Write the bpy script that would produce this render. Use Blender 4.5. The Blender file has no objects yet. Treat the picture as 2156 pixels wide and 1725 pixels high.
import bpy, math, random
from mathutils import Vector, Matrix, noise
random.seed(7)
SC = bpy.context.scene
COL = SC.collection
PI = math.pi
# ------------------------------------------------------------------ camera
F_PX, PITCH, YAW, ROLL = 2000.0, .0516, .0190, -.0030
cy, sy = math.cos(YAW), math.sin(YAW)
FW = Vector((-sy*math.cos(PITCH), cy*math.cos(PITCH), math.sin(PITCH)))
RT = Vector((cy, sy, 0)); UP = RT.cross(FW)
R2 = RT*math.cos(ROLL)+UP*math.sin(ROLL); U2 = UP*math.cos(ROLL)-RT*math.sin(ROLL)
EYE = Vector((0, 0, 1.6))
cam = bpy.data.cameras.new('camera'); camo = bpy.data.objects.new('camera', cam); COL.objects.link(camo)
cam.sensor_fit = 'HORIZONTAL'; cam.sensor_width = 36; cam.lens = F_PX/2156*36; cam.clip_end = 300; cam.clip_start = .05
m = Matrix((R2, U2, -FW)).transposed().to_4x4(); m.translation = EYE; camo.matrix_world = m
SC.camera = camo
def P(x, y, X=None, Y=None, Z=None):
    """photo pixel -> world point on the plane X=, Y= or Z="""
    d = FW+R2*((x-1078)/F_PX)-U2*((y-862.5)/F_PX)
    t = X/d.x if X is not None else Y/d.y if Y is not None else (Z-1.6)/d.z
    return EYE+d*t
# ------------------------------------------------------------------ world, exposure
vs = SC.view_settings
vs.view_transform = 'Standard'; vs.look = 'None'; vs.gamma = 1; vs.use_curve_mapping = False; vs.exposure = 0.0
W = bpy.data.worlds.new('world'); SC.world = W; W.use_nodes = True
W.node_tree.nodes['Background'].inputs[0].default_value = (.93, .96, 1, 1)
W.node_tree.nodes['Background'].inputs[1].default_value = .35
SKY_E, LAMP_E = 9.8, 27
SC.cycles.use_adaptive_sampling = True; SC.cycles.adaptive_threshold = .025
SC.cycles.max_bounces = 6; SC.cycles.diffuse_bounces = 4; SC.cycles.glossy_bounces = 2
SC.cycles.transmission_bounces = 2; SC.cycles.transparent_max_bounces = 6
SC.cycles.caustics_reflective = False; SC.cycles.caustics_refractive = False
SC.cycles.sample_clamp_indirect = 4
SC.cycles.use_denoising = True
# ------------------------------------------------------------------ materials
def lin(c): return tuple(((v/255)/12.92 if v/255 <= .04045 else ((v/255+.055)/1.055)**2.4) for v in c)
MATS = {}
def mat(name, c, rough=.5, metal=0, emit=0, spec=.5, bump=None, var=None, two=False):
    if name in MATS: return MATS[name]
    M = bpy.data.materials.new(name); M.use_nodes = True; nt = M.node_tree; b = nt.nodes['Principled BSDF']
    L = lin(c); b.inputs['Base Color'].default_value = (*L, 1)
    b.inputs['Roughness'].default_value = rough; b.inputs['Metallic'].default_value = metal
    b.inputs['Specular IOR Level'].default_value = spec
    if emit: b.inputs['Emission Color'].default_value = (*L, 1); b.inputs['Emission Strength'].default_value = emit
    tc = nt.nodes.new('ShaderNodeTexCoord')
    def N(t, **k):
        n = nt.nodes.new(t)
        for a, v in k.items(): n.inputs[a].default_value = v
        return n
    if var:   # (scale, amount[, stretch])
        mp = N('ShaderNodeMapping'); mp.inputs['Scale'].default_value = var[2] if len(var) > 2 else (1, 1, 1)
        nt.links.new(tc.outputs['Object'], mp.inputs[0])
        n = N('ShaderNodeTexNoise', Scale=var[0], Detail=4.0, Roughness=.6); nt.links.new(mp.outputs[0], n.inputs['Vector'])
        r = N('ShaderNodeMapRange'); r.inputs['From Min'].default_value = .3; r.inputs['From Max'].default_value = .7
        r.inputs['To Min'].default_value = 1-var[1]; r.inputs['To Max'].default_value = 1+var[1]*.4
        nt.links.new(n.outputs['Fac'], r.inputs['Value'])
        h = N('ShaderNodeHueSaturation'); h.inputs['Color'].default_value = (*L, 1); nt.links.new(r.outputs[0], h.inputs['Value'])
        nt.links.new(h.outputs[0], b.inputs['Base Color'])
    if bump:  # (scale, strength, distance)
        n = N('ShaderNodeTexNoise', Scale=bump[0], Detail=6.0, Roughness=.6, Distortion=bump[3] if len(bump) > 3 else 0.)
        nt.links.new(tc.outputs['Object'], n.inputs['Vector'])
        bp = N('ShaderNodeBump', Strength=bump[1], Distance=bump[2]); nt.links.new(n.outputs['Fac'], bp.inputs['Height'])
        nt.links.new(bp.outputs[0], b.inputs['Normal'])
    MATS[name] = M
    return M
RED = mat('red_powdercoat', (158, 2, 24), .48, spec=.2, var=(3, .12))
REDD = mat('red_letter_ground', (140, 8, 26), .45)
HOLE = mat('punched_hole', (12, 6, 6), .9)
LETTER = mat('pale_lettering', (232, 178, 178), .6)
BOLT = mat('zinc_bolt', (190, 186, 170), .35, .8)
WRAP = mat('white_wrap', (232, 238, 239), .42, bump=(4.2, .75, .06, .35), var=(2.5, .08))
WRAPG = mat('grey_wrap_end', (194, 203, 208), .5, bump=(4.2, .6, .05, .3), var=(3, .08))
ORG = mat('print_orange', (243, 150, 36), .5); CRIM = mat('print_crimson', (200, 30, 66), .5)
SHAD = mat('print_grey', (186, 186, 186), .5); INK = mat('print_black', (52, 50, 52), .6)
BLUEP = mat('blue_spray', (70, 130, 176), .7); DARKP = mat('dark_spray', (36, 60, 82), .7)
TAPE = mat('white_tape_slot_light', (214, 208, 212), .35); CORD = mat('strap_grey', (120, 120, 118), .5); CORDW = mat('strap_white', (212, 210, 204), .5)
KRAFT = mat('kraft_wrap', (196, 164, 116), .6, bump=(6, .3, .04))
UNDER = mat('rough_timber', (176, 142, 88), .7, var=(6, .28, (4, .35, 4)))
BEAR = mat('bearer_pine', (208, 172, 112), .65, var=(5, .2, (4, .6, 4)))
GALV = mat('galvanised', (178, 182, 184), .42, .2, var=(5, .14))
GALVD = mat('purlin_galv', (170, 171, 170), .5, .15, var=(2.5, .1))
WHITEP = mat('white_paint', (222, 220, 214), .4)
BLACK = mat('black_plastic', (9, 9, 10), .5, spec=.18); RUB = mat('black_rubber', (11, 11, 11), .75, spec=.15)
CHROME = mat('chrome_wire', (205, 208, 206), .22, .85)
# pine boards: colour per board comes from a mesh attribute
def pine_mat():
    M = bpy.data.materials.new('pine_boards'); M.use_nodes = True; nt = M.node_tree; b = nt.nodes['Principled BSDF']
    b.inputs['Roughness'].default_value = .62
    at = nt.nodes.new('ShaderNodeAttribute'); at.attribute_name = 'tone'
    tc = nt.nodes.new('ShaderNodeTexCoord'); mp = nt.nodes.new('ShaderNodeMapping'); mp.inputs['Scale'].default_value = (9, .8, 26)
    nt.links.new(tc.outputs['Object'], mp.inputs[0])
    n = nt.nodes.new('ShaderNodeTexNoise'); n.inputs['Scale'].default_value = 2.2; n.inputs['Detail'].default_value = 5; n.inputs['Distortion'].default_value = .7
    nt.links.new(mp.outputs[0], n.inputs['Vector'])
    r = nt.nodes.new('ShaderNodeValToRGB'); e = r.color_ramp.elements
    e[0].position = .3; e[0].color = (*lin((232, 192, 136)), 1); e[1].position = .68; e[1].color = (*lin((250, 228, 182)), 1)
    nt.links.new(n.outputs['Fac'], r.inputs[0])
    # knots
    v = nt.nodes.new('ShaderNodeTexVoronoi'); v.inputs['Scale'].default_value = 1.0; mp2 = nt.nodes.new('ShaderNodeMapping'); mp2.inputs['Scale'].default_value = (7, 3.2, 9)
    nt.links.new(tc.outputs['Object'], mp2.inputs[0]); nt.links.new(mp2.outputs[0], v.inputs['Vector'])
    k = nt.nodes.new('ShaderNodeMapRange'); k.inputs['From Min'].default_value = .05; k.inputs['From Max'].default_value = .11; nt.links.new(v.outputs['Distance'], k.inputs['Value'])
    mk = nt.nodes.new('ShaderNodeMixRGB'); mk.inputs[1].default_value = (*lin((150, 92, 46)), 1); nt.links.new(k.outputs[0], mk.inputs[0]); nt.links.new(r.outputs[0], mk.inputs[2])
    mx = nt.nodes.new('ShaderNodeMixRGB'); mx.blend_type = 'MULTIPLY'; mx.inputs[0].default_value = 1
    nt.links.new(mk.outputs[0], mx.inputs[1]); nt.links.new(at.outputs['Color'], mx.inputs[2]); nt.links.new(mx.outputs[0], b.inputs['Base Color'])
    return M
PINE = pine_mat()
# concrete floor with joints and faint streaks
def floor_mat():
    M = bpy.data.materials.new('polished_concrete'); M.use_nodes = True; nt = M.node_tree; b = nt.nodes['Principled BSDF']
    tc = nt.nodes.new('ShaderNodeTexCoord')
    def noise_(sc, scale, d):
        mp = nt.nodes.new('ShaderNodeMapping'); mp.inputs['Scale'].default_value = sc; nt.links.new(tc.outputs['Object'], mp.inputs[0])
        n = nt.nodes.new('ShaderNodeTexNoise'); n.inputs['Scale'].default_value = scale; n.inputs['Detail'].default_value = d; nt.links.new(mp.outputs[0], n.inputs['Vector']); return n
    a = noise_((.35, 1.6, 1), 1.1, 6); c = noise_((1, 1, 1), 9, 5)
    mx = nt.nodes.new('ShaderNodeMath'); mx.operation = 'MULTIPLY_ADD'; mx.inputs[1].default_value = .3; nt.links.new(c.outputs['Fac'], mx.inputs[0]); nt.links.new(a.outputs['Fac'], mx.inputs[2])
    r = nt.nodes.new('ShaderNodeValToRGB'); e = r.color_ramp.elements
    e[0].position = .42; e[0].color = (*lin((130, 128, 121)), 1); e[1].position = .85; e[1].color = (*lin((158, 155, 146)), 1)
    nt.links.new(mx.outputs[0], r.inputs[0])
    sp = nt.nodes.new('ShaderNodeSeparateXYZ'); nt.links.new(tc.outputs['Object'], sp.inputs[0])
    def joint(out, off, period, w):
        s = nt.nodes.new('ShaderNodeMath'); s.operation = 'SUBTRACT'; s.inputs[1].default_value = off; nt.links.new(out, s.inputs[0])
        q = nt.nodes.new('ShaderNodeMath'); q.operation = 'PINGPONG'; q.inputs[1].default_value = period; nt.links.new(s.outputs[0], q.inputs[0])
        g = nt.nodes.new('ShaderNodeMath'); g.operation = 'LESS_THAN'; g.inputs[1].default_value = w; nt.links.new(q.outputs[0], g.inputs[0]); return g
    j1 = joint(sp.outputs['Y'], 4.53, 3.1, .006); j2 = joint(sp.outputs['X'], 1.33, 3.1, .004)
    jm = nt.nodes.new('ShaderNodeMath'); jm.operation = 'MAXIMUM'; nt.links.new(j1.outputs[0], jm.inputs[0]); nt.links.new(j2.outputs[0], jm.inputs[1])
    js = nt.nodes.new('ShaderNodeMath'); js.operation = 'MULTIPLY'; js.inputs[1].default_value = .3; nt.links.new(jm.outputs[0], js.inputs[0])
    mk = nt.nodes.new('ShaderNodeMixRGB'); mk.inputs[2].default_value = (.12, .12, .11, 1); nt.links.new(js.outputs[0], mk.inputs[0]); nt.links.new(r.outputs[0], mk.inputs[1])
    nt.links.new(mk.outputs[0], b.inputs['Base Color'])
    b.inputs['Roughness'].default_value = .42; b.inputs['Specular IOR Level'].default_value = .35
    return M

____

(What you should do): Identify lines with the string "bump". Copy each one.

(Reply to the exercise):
def mat(name, c, rough=.5, metal=0, emit=0, spec=.5, bump=None, var=None, two=False):
    if bump:  # (scale, strength, distance)
        n = N('ShaderNodeTexNoise', Scale=bump[0], Detail=6.0, Roughness=.6, Distortion=bump[3] if len(bump) > 3 else 0.)
        bp = N('ShaderNodeBump', Strength=bump[1], Distance=bump[2]); nt.links.new(n.outputs['Fac'], bp.inputs['Height'])
WRAP = mat('white_wrap', (232, 238, 239), .42, bump=(4.2, .75, .06, .35), var=(2.5, .08))
WRAPG = mat('grey_wrap_end', (194, 203, 208), .5, bump=(4.2, .6, .05, .3), var=(3, .08))
KRAFT = mat('kraft_wrap', (196, 164, 116), .6, bump=(6, .3, .04))